**THE REQUEST:**
Leave out the pictures, and retype only the lines from the beginning of the material through the line that contains "R = math.radians", including both.

══ RECORDED INFORMATION

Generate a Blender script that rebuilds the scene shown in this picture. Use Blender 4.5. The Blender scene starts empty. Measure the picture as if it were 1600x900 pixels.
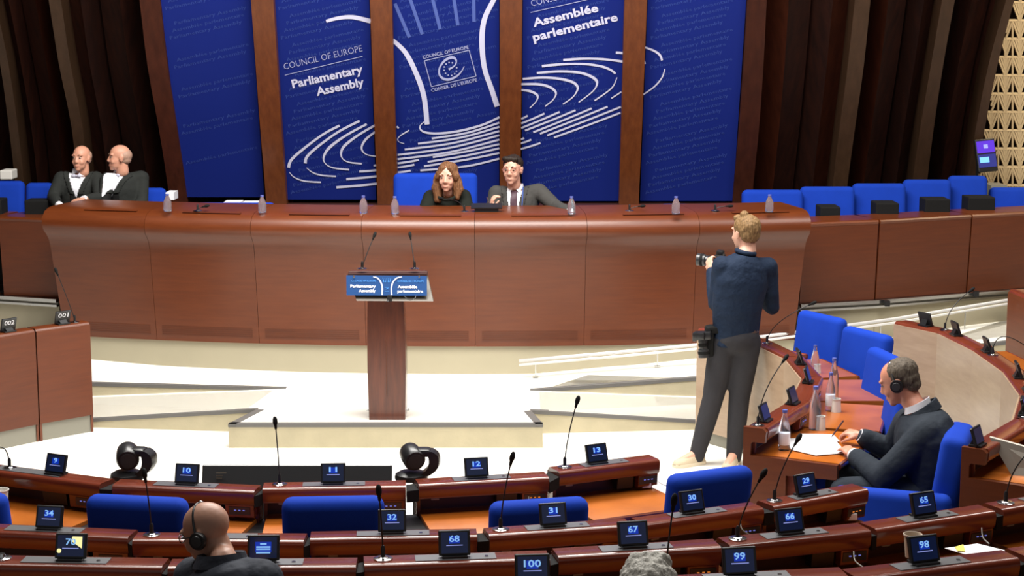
import bpy, bmesh, math, random
from mathutils import Vector, Matrix, noise
random.seed(7)
C = bpy.context.scene
COL = C.collection
V = Vector
R = math.radians

# ---------------------------------------------------------------- camera
FOC = 2800.0; CAM_H = 3.26; PITCH = R(9.0)
cam_d = bpy.data.cameras.new('camera'); cam = bpy.data.objects.new('camera', cam_d); COL.objects.link(cam)
cam_d.sensor_width = 36.0; cam_d.lens = 36.0*FOC/1600.0
cam_d.clip_end = 200
cam.location = (0, 0, CAM_H); cam.rotation_euler = (R(90)-PITCH, 0, 0)
C.camera = cam

# ---------------------------------------------------------------- light
w = bpy.data.worlds.new('world'); C.world = w; w.use_nodes = True
w.node_tree.nodes['Background'].inputs[0].default_value = (1.0, 0.96, 0.92, 1)
w.node_tree.nodes['Background'].inputs[1].default_value = 0.22
C.view_settings.view_transform = 'Standard'; C.view_settings.look = 'None'
C.view_settings.gamma = 1; C.view_settings.use_curve_mapping = False
C.view_settings.exposure = 0.0
def area(name, loc, size, power, target, col=(1, .97, .92)):
    d = bpy.data.lights.new(name, 'AREA'); d.shape = 'RECTANGLE'; d.size, d.size_y = size
    d.energy = power; d.color = col
    o = bpy.data.objects.new(name, d); COL.objects.link(o); o.location = loc
    o.rotation_euler = (V(target)-V(loc)).to_track_quat('-Z', 'Y').to_euler()
    return o
area('ceiling_lamp_centre', (-0.6, 12.2, 6.8), (5.0, 2.2), 960, (-0.6, 12.4, 0))
area('ceiling_lamp_rows', (0, 7.6, 6.2), (8.0, 1.2), 250, (0, 8.4, 0))
area('ceiling_lamp_front', (-0.3, 9.5, 7.5), (7.0, .7), 300, (-0.3, 15.5, 1.0))
area('ceiling_lamp_wing', (5.2, 12.0, 6.2), (2.0, 3.0), 190, (4.0, 14.0, 0))
area('screen_side_lamp', (6.9, 16.2, 5.0), (0.8, 0.8), 110, (6.4, 18.6, 2.4), (1, .82, .55))

# ---------------------------------------------------------------- measured geometry
SP, CP = math.sin(PITCH), math.cos(PITCH)
def ray(u, v):
    a = (u-800)/FOC; b = (v-450)/FOC
    return V((a, CP-b*SP, -SP-b*CP))
def at(u, v, Y):            # point in depth plane Y
    d = ray(u, v); t = Y/d.y
    return V((d.x*t, Y, CAM_H+d.z*t))
def gz(u, v, z):            # point at height z
    d = ray(u, v); t = (z-CAM_H)/d.z
    return V((d.x*t, d.y*t, z))
def vat(x, y, z):           # inverse, for checks
    p = V((x, y, z-CAM_H)); f = V((0, CP, -SP)); up = V((0, SP, CP))
    dd = p.dot(f); return (800+FOC*p.x/dd, 450-FOC*p.dot(up)/dd)

# ---------------------------------------------------------------- materials
M = {}
def mat(name, col, rough=.5, metal=0, spec=.5, coat=0, emis=None, estr=0, sub=0, bump=None, var=0, vscale=5, trans=0):
    m = bpy.data.materials.new(name); m.use_nodes = True; nt = m.node_tree; n = nt.nodes; b = n['Principled BSDF']
    b.inputs['Base Color'].default_value = (*col, 1); b.inputs['Roughness'].default_value = rough
    b.inputs['Metallic'].default_value = metal; b.inputs['Specular IOR Level'].default_value = spec
    b.inputs['Coat Weight'].default_value = coat; b.inputs['Coat Roughness'].default_value = .15
    if trans: b.inputs['Transmission Weight'].default_value = trans
    if emis: b.inputs['Emission Color'].default_value = (*emis, 1); b.inputs['Emission Strength'].default_value = estr
    if sub:
        b.inputs['Subsurface Weight'].default_value = sub; b.inputs['Subsurface Radius'].default_value = (.02, .008, .004)
        b.inputs['Subsurface Scale'].default_value = .3
    if var or bump:
        tc = n.new('ShaderNodeTexCoord'); nz = n.new('ShaderNodeTexNoise'); nz.inputs['Scale'].default_value = vscale
        nz.inputs['Detail'].default_value = 5; nt.links.new(tc.outputs['Object'], nz.inputs['Vector'])
        if var:
            mx = n.new('ShaderNodeMix'); mx.data_type = 'RGBA'
            mx.inputs[6].default_value = (*[c*(1-var) for c in col], 1); mx.inputs[7].default_value = (*[min(1, c*(1+var)) for c in col], 1)
            nt.links.new(nz.outputs['Fac'], mx.inputs[0]); nt.links.new(mx.outputs[2], b.inputs['Base Color'])
        if bump:
            n2 = n.new('ShaderNodeTexNoise'); n2.inputs['Scale'].default_value = bump[0]; n2.inputs['Detail'].default_value = 4
            nt.links.new(tc.outputs['Object'], n2.inputs['Vector'])
            bp = n.new('ShaderNodeBump'); bp.inputs['Distance'].default_value = bump[1]; bp.inputs['Strength'].default_value = bump[2] if len(bump) > 2 else .6
            nt.links.new(n2.outputs['Fac'], bp.inputs['Height']); nt.links.new(bp.outputs['Normal'], b.inputs['Normal'])
    M[name] = m; return m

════

**FULL SOLUTION:**
Generate a Blender script that rebuilds the scene shown in this picture. Use Blender 4.5. The Blender scene starts empty. Measure the picture as if it were 1600x900 pixels.
import bpy, bmesh, math, random
from mathutils import Vector, Matrix, noise
random.seed(7)
C = bpy.context.scene
COL = C.collection
V = Vector
R = math.radians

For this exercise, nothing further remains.